A l’oblation que le Christ n’a jamais cessé de faire de lui-même, Marie s’est unie plus que personne dans le cours de sa vie terrestre, depuis l’instant où elle a compris qu’elle devait donner le jour au Sauveur, à Bethléem, lors de la Présentation de Jésus au temple en entendant les paroles du vieillard Siméon, pendant la fuite en Egypte, dans le silence de la maison de Nazareth, plus tard en voyant les difficultés croissantes du ministère de Jésus, l’acharnement des pharisiens, et surtout au pied de la Croix.
Elle a offert son Fils pendant qu’il s’offrait pour nous ; elle s’est offerte avec lui, en méritant ainsi pour nous au sens large du mot mérite (de congruo) tout ce qu’il méritait au sens strict (de condigno).
Marie n’avait rien à expier pour elle, elle était l’immaculée conception, elle avait été préservée de la souillure originelle et ainsi rachetée aussi parfaitement que possible par les mérites futurs de son Fils ; dans la suite, elle n’avait jamais commis la moindre faute ; mais pour nous elle s’est associée aux terribles souffrances, aux humiliations de Jésus, à sa grande œuvre rédemptrice ; elle s’y est associée plus que personne ici-bas, plus que les grands saints, que les Apôtres, que les martyrs, que les stigmatisés, selon la plénitude de grâce et de charité qu’elle avait reçue, au point de mériter les titres de Corédemptrice et de Médiatrice universelle au-dessous de Notre-Seigneur, en lui, avec lui et par lui. Récemment Sa Sainteté Pie XI a voulu consacrer le titre de Marie Réparatrice dans la nouvelle encyclique Mirerentissimus Redemptor, de même qu’il y confirme la doctrine de la Médiatrice universelle de toutes grâces.
Quels aperçus sans limites nous ouvre ce titre de “Marie Réparatrice” ! Pensons à l’intelligence qu’avait Marie du saint sacrifice de la Messe que célébrait devant elle saint Jean. Elle a compris, mieux que personne que ce sacrifice de nos autels perpétue en substance celui de la Croix, en commémorant l’immolation sanglante par l’immolation mystique, qui devait être si expressive pour celle qui ne pouvait rien oublier du drame du Calvaire. Plus que personne, Marie a compris que le Prêtre principal au sacrifice de la Messe, c’est Notre-Seigneur toujours vivant, qui continue de s’offrir, en intercédant pour nous et en nous appliquant le fruit de ses mérites.
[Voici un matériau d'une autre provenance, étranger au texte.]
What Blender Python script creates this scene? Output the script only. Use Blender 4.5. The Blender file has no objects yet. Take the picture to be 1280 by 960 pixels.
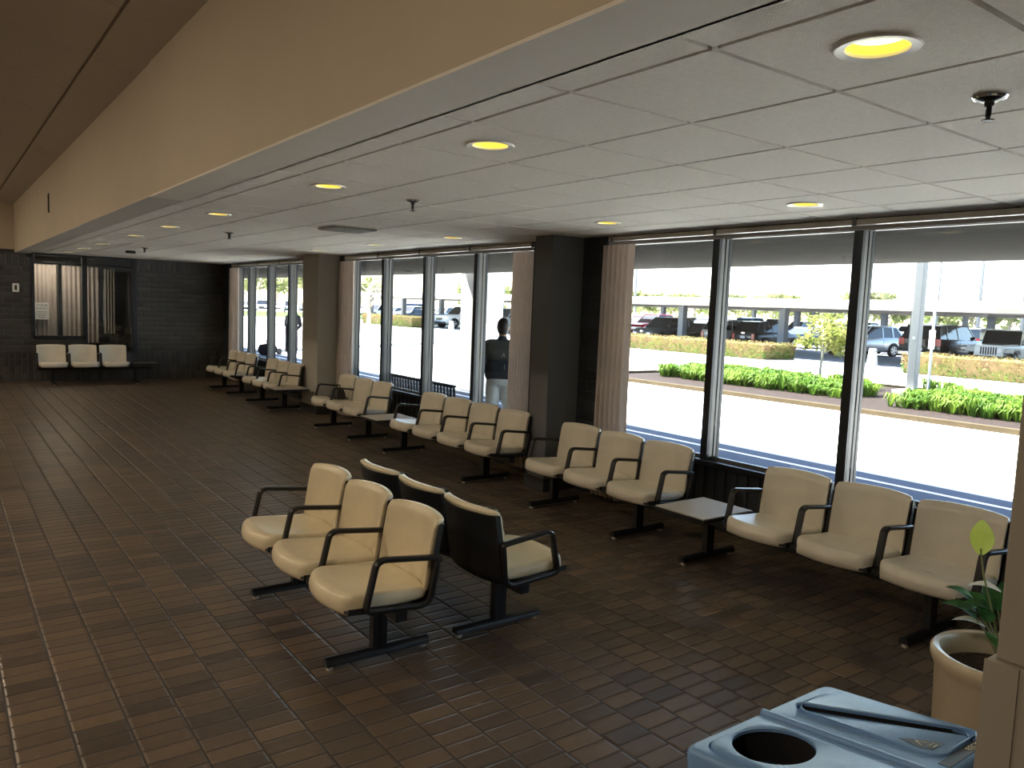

Marie a vu dans cette continuation de l’oblation intérieure du Rédempteur, toujours vivant au ciel et rendu présent sur l’autel, le point de conjonction du culte d’adoration et d’action de grâces de la patrie avec celui de l’Eglise militante.
A l’immolation mystique de la sainte Messe, Marie unissait celle de son cœur, l’acceptation généreuse de toutes ses peines qu’elle éprouvait en ces temps douloureux de l’Eglise naissante où trois siècles de persécutions commençaient. La Vierge continuait ainsi de s’offrir comme à la Croix, dont elle gardait au fond du cœur un si vif souvenir ; elle s’offrait pour l’extension du règne de son Fils, pour l’apostolat des douze, pour les âmes tentées, pour celles qui étaient grandement éprouvées, pour obtenir la force aux martyrs et leur triomphe sur l’esprit du mal.
Marie a été ainsi jusqu’à sa mort associée à l’œuvre rédemptrice de Jésus, et c’est pourquoi elle a été associée à sa gloire le jour de l’Assomption. Voilà pourquoi elle reste toujours “par lui, avec lui et en lui” la Médiatrice universelle, qui intercède pour nous et nous distribue les grâces dont nous avons besoin à chaque instant, en exauçant la prière, “ora pro nobis nunc et in hora mortis nostræ. Amen”. La grâce du moment présent, nunc, est pour chacun de nous, aux différentes périodes de notre vie, la grâce la plus particulière de toutes ; or depuis des siècles, en chaque instant, des milliers de chrétiens la demandent à Marie et par elle l’obtiennent. Elle est la Médiatrice, non seulement de toutes les catégories de grâces nécessaires aux Apôtres, aux Martyrs, aux Docteurs, aux Confesseurs, aux Vierges, mais de toutes les grâces particulières accordées en chaque instant. Elle est ainsi Médiatrice universelle parce que, Mère de Dieu, elle s’est associée plus que personne à l’oblation de Notre-Seigneur, à l’acte d’amour réparateur qui a sauvé le monde.